Muy terminantes son estos textos, solo que según veo, vos dais por supuesto que los que abrazan la secta protestante son los pecadores, los corazones duros, los impíos de que se habla en ellos. ¿Y creéis que realmente es así?
Sin duda ninguna. En efecto, ¿hay por ventura hombre más criminal que el que, haciendo traición a su propia conciencia en asunto de tanta importancia, abandona la única religión verdadera para entregarse a los placeres de los sentidos, para correr en pos de un vil interés, para hacer tráfico con su misma alma y seguir un ciego orgullo? ¿Puede darse un corazón más duro que el de aquel que, después de haberse sumido en todo género de pecados, apostata desesperado y resiste a cuantos avisos le manda el Señor, sofoca los continuos ladridos de su conciencia, y en tan funesto estado sigue hasta la muerte? ¿A quién puede acusarse más de impío que al que aborrece a la Iglesia, la detesta y le declara una guerra la más eruda, que procura sonsacarle y arrebatarle sus hijos, y no perdona medio para causarle cuantos estragos le es posible con sus escándalos, con sus palabras, con sus calumnias y tenebrosos manejos? ¿Quién merece más el nombre de impío que el que odia de corazón a la Iglesia, casta esposa de Jesucristo, y tan querida suya que la compró a costa de su sangre purísima, de acerbas penas, de una muerte tan cruel como afrentosa? Ah, no lo dudéis, amigo mío; no hay términos para expresar cuál corresponde el exceso de infamia e impiedad de semejantes gentes.
En verdad que no sé qué contestaros. Decidme ahora cuáles son los otros motivos que hacen espantosa la muerte de los apóstatas.

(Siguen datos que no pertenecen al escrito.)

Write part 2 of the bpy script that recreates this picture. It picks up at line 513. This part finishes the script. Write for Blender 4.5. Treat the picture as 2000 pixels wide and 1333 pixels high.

Sin contar los oráculos divinos que os he citado, los mismos apóstatas tienen un negro presentimiento del horrible fin que se les espera. Conocen en el fondo de su alma que Dios es enemigo suyo. El Eterno mismo, para anticiparles el castigo ya en este mundo, les hace sentir con mayor viveza el terror del juicio inminente que habrán de sufrir. No sé si habéis presenciado jamás los últimos instantes de alguno de estos miserables, pero sea como fuere, creed a los que han asistido a tan espantosa escena. En aquel entonces, tales moribundos o permanecen estúpidos e inertes como el mármol, sin hacer el menor movimiento, y mueren materialmente como un perro, o bien prorrumpen en gritos desaforados y en arrebatos de furiosa desesperación, manifestando con esto todo el estado interior de su alma. Su vista torva y asustada, su semblante desencajado y las contorsiones de todo su cuerpo son otras tantas señales poco menos que ciertas de su reprobación final.